Friday, 11 October 2013

Your exits are here, here and here

"You couldn't make it up, could you". This was the phrase uttered by the rather incredulous taxi driver who met me at the airport yesterday evening after my day-trip to Belgium.

Well - in the interests of full disclosure Mr taxi driver - I have a very wild imagination and definitely could make it up. If I had made it up, however, I most certainly would have cast myself as a bit more stoic and a bit less grey and wobbly.

Let me explain.

Yesterday morning I flew to Belgium for a meeting. Flight was due to take off at 8.30 but was postponed due to bad weather. An hour later things were looking better though and the pilot took his seat in the cockpit. He got himself comfy and switched on the tannoy to make his announcement. I was expecting something along the lines of: "Good morning ladies and gentlemen. I'm your pilot David Wallington-Smyth, etc, etc". What I got was: "Morning ladies and gents. I'm your pilot, Dave". Unexpected, but not too off-putting as it was a fairly small plane and I felt sure Dave would be able to wing us across the ocean with few problems.

As it turned out, the weather had different ideas. Within 10 minutes of bumping around in the air I was reminded of how awful travel sickness is. I started taking some deep breaths and tried hard to look vaguely normal so as not alarm the man next to me too much. The plane steadied out a bit, I started feeling better and the stewardess brought some drinks round.

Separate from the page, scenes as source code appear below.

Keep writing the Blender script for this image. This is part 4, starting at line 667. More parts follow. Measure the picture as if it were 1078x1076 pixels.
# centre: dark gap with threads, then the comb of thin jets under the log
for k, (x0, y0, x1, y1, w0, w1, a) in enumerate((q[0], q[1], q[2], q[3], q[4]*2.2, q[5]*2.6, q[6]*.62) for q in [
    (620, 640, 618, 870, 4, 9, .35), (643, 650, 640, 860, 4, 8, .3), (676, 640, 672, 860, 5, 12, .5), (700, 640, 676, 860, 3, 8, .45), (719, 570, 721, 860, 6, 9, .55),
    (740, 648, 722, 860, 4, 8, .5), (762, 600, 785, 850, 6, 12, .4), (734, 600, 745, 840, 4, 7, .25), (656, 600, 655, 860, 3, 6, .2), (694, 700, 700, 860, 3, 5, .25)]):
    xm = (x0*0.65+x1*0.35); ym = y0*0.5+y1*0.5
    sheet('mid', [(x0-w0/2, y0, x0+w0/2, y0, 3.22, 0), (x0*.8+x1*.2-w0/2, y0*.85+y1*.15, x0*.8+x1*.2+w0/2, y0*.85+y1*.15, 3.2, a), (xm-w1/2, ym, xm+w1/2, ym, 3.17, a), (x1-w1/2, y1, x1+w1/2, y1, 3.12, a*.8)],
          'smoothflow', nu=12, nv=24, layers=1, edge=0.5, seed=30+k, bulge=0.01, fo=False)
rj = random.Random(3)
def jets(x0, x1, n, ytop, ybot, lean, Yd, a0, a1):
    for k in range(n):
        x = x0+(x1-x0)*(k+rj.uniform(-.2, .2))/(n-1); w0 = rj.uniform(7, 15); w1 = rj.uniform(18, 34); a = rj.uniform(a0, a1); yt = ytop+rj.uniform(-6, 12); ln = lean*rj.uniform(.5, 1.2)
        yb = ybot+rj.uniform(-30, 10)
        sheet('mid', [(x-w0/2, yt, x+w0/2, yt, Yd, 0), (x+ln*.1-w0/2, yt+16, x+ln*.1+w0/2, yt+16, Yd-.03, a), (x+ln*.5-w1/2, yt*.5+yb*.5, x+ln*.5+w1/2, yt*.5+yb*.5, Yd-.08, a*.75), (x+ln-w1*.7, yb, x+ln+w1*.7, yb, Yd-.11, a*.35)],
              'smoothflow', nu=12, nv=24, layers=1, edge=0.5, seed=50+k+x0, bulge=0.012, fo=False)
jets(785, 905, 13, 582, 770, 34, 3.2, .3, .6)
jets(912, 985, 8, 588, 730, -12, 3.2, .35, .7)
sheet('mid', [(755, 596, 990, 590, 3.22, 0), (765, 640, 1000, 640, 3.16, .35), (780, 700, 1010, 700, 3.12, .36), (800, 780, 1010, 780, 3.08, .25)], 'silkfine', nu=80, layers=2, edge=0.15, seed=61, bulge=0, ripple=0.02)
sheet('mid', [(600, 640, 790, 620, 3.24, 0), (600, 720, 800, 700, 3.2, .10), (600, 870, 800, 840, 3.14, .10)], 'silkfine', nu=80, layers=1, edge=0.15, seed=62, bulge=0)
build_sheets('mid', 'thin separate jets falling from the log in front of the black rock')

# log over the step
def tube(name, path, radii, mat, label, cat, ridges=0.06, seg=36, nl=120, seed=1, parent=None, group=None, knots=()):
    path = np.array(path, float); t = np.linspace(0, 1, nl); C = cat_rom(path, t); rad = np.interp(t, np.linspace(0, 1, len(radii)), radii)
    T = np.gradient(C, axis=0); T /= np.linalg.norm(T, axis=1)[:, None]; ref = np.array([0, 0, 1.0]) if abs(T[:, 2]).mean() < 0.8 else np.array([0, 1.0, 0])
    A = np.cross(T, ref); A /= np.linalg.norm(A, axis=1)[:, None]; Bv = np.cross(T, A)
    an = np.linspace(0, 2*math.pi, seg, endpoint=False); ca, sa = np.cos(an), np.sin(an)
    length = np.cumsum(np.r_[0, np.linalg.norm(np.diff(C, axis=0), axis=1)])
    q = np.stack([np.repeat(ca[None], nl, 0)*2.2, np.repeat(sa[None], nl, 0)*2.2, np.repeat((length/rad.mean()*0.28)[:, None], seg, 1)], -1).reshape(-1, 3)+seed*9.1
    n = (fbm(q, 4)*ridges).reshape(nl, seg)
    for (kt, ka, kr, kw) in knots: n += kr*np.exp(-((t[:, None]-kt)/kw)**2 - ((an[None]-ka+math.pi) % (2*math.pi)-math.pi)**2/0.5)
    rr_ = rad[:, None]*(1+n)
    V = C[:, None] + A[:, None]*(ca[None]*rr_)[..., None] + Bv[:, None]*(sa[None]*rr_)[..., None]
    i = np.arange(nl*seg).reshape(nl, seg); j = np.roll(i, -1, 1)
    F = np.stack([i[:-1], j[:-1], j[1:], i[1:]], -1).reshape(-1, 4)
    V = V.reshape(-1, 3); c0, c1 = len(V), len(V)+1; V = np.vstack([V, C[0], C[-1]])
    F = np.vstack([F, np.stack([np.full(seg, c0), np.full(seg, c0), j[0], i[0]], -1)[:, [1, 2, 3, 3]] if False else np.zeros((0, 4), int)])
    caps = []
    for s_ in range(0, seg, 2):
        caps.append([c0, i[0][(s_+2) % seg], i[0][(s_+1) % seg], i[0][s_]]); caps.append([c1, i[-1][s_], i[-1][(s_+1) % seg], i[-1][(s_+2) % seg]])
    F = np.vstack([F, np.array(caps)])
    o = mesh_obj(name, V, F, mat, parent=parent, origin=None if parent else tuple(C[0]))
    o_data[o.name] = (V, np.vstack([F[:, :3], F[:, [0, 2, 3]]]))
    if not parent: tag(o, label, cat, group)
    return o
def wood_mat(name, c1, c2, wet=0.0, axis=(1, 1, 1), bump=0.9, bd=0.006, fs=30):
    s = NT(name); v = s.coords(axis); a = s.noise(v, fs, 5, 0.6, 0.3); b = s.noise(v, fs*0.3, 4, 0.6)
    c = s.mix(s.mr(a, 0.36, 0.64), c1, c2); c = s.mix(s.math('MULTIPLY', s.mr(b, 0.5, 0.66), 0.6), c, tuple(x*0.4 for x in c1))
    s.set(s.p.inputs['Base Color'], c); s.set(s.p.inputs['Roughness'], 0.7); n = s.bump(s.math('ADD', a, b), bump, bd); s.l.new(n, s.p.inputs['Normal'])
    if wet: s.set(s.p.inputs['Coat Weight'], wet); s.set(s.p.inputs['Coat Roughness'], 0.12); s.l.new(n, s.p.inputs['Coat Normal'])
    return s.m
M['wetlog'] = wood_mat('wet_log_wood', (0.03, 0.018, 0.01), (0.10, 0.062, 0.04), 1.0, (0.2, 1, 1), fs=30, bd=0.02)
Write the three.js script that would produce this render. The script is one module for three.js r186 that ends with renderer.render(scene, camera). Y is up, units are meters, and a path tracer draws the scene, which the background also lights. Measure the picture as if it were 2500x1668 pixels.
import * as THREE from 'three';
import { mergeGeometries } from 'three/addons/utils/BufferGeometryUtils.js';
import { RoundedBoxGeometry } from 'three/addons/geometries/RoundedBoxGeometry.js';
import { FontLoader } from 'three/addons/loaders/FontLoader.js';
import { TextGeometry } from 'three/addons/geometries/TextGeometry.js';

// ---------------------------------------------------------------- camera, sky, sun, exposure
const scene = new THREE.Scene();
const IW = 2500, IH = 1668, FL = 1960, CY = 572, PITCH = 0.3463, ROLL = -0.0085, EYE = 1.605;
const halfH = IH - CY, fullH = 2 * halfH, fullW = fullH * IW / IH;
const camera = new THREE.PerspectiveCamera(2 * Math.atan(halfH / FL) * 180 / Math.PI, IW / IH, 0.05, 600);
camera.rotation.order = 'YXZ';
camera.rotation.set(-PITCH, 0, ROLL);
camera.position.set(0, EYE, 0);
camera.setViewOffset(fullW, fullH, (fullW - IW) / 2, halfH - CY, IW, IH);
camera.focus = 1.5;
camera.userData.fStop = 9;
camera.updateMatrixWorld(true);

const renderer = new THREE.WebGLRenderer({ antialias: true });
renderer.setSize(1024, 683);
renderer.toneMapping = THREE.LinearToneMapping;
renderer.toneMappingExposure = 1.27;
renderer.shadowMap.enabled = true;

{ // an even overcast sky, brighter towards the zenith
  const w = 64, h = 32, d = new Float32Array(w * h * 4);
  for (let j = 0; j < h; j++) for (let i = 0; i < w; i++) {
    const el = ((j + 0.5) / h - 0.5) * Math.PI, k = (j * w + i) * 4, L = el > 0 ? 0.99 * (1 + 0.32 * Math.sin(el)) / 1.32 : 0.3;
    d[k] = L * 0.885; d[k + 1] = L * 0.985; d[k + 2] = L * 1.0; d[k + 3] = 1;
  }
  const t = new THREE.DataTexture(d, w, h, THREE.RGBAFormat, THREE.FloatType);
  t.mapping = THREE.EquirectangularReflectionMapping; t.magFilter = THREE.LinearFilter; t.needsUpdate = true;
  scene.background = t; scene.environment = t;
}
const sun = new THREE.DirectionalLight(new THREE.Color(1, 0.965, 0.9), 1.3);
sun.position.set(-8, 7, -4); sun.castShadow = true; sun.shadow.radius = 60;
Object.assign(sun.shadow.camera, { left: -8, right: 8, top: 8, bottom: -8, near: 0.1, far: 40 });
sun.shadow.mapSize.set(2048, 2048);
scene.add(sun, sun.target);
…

Just as everyone had their hot coffee (mine was a water which under the circumstances proved to be a godsend) the plane started lurching again. In fact, it started dropping. Over and over again. Coffee's were spilt over laps, two ladies behind me started screaming (bit of an excessive reaction - but I could see where they were coming from!), and a few minutes later the lady sitting across the aisle started making good use of her sick bag. I'd given up all pretence of not feeling violently ill and my knuckles were turning white from holding onto the armrest so hard. When I turned to give a watery apology to the man next to me he looked so pale I figured I'd just keep schtum!

The journey did improve slightly meaning that I managed to get away with keeping my stomach contents, but by the time we reached Antwerp it was all I could do to wobble off the plane and thump down unceremoniously on the nearest bit of solid ground!

So my long-standing dream of one day being able to disembark from a plane looking as though I've "just stepped out of a salon" wasn't to be realised yesterday (how do people do it?!). Not to worry though - there's another trip at the end of the month so perhaps it'll happen then!